## WHAT TO WORK ON
From the first line of the data through the line containing "b.build('stripe', L_rd, t)", return each line exactly.

═════ DATA EXCERPT ═════

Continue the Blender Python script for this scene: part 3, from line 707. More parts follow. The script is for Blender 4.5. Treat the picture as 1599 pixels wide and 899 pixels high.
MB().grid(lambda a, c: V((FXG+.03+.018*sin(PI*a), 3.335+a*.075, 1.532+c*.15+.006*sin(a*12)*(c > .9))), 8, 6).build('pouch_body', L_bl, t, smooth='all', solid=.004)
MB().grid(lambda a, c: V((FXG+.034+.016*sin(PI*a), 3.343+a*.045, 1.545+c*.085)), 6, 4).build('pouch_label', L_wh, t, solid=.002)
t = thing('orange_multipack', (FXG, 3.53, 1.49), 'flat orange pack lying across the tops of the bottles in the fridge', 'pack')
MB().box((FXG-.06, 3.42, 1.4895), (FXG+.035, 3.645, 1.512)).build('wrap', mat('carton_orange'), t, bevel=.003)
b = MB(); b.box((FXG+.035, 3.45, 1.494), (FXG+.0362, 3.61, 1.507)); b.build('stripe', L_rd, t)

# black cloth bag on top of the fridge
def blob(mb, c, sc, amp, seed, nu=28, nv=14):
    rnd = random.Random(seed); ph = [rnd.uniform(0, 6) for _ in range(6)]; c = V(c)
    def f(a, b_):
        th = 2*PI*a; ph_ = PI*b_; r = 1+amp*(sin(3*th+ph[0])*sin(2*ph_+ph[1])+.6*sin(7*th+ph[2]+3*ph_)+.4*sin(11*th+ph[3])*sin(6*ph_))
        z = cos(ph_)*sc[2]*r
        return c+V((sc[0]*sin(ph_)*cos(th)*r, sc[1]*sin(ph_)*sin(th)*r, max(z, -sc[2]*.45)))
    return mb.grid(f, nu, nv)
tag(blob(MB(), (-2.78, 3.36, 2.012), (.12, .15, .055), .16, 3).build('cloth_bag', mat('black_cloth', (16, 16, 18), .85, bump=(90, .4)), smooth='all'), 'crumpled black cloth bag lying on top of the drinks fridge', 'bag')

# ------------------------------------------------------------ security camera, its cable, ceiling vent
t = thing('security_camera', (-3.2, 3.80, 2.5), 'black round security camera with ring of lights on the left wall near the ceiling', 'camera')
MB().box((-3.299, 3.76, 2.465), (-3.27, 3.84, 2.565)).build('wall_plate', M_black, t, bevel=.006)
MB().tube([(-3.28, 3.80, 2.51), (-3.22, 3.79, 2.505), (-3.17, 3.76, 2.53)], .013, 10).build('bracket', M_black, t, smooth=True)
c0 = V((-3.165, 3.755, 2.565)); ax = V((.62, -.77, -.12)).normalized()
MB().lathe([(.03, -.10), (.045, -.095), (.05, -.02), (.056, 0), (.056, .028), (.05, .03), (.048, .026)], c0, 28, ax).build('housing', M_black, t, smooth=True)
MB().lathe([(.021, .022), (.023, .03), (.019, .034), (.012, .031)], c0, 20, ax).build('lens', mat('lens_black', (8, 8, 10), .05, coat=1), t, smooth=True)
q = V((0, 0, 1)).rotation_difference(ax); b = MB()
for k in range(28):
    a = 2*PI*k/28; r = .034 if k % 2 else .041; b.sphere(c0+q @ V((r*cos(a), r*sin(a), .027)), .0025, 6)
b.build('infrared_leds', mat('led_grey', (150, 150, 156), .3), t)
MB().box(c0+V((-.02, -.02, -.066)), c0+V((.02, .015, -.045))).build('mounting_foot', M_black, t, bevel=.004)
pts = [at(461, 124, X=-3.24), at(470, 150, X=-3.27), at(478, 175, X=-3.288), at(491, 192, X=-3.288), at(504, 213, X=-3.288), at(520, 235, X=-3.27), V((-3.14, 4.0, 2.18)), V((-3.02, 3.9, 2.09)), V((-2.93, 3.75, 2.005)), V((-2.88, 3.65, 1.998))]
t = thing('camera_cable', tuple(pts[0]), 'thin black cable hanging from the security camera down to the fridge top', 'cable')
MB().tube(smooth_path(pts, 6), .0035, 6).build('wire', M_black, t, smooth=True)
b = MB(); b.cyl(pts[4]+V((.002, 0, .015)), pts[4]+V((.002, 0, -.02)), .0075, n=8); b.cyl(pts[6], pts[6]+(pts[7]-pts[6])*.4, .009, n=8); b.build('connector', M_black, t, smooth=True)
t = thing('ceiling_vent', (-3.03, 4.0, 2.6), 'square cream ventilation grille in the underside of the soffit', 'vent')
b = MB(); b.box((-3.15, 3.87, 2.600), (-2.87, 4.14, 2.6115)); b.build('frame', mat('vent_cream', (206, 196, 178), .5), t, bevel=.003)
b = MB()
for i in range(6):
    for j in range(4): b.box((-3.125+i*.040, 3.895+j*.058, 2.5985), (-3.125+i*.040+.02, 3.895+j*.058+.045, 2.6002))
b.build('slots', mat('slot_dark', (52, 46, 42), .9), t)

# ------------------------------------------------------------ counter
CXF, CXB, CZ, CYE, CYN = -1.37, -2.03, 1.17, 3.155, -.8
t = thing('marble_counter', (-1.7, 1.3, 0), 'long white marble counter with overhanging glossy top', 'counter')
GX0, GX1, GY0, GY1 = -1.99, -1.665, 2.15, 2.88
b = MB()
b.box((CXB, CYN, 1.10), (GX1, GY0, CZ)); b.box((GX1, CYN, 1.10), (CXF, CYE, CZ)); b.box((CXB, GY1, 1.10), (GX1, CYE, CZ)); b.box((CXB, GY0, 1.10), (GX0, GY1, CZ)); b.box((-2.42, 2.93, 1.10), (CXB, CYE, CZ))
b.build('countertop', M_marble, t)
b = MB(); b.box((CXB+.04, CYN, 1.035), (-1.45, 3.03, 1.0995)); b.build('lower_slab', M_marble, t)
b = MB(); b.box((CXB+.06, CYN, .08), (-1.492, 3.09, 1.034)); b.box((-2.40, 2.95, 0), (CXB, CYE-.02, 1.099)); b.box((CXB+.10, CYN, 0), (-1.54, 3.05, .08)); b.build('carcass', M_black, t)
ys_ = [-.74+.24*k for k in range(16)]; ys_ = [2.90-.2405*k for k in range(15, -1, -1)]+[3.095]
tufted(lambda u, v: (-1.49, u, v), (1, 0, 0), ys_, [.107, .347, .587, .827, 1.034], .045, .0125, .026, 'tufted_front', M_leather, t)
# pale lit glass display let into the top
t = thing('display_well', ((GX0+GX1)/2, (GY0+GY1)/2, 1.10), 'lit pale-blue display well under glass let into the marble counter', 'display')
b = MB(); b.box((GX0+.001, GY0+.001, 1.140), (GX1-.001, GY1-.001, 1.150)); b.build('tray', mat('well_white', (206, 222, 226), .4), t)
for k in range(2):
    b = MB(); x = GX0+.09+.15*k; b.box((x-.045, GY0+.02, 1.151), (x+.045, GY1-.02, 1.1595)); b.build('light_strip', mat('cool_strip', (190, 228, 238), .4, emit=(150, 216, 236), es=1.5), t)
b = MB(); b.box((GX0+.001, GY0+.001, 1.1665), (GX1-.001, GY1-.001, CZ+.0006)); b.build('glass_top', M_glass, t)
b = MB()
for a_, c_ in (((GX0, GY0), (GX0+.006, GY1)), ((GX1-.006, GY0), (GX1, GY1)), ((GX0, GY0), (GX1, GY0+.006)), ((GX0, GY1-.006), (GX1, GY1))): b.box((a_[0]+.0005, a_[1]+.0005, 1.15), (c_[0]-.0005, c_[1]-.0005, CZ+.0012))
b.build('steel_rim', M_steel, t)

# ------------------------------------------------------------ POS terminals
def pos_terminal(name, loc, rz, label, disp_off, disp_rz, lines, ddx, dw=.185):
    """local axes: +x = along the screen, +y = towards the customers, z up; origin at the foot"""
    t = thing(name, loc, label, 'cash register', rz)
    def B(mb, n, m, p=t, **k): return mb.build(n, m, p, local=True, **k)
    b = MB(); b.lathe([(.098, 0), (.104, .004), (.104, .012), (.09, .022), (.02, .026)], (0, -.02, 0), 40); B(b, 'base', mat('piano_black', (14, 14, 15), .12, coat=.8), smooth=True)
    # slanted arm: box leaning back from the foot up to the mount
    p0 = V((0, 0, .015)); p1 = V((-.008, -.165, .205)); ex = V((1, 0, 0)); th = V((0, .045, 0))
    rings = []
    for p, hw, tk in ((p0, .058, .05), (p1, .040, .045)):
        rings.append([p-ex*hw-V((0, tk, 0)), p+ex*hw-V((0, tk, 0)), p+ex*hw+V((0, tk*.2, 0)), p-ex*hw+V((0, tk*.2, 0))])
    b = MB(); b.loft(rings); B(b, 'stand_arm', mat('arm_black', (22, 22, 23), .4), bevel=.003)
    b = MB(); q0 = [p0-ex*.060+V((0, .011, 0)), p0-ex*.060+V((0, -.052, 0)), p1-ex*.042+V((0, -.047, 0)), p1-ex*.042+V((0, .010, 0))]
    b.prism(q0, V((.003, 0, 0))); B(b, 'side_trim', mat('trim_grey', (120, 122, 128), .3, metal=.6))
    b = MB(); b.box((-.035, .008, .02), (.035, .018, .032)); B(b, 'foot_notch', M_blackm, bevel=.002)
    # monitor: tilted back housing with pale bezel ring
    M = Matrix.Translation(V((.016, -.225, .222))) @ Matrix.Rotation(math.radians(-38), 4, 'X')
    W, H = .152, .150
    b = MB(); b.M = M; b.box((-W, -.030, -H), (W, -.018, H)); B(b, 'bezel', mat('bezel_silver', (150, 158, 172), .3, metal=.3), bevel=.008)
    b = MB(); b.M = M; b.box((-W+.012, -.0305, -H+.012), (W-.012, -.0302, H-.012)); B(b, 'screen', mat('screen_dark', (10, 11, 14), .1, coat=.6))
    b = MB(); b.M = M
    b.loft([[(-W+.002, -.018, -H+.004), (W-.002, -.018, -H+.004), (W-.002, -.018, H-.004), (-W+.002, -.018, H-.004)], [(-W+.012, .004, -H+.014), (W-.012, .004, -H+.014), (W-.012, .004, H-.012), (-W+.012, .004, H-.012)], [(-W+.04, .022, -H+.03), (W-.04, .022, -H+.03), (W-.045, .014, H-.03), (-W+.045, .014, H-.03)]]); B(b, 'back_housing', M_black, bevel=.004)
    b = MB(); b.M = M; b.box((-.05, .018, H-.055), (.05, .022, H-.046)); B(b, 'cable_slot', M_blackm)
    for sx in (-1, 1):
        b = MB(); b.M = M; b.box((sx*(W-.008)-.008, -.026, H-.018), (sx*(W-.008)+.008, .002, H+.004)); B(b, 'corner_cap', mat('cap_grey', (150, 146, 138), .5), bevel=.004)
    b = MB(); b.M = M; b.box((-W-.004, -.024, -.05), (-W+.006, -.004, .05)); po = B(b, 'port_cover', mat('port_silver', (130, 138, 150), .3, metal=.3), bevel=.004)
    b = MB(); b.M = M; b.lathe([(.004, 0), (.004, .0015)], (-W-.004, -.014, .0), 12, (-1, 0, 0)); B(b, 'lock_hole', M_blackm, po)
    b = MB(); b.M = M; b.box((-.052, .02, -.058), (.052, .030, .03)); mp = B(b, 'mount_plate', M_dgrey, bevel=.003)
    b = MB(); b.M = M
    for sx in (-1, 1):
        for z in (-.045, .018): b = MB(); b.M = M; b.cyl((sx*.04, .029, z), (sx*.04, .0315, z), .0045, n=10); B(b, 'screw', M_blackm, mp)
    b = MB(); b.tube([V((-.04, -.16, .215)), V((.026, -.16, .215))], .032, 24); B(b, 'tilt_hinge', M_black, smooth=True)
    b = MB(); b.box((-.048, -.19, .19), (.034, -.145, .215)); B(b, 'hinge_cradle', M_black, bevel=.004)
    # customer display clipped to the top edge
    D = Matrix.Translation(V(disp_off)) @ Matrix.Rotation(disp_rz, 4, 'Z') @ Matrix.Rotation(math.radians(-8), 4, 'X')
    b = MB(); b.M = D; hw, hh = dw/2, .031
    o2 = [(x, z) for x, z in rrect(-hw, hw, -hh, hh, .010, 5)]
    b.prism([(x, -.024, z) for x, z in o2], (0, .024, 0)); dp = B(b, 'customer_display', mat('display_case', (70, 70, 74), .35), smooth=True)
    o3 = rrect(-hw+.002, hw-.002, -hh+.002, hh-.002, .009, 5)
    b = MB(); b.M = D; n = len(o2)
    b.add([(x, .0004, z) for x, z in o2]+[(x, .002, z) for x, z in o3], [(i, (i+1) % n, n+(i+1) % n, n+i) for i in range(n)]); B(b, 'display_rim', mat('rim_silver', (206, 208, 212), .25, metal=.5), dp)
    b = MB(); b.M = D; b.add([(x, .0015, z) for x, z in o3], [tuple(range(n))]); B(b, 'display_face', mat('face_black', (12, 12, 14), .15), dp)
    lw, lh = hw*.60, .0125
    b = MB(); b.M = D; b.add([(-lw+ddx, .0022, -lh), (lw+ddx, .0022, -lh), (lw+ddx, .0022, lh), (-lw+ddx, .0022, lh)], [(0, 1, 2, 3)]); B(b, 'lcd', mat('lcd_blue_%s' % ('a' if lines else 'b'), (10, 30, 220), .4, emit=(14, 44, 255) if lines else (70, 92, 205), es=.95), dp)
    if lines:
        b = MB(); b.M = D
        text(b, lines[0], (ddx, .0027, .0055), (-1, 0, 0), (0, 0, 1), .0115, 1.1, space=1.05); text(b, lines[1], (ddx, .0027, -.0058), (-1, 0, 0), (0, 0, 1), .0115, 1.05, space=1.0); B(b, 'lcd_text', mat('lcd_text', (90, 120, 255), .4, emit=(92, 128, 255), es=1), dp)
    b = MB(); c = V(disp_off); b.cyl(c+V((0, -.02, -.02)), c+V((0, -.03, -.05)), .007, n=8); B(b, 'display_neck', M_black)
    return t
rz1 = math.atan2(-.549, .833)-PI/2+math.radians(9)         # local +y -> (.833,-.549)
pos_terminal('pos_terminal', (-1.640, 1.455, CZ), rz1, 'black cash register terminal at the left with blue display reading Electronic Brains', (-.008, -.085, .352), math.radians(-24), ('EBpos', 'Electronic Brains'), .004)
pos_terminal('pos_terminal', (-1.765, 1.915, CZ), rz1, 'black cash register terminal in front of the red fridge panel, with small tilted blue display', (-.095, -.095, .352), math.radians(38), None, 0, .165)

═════

## FULL OUTPUT
Continue the Blender Python script for this scene: part 3, from line 707. More parts follow. The script is for Blender 4.5. Treat the picture as 1599 pixels wide and 899 pixels high.
MB().grid(lambda a, c: V((FXG+.03+.018*sin(PI*a), 3.335+a*.075, 1.532+c*.15+.006*sin(a*12)*(c > .9))), 8, 6).build('pouch_body', L_bl, t, smooth='all', solid=.004)
MB().grid(lambda a, c: V((FXG+.034+.016*sin(PI*a), 3.343+a*.045, 1.545+c*.085)), 6, 4).build('pouch_label', L_wh, t, solid=.002)
t = thing('orange_multipack', (FXG, 3.53, 1.49), 'flat orange pack lying across the tops of the bottles in the fridge', 'pack')
MB().box((FXG-.06, 3.42, 1.4895), (FXG+.035, 3.645, 1.512)).build('wrap', mat('carton_orange'), t, bevel=.003)
b = MB(); b.box((FXG+.035, 3.45, 1.494), (FXG+.0362, 3.61, 1.507)); b.build('stripe', L_rd, t)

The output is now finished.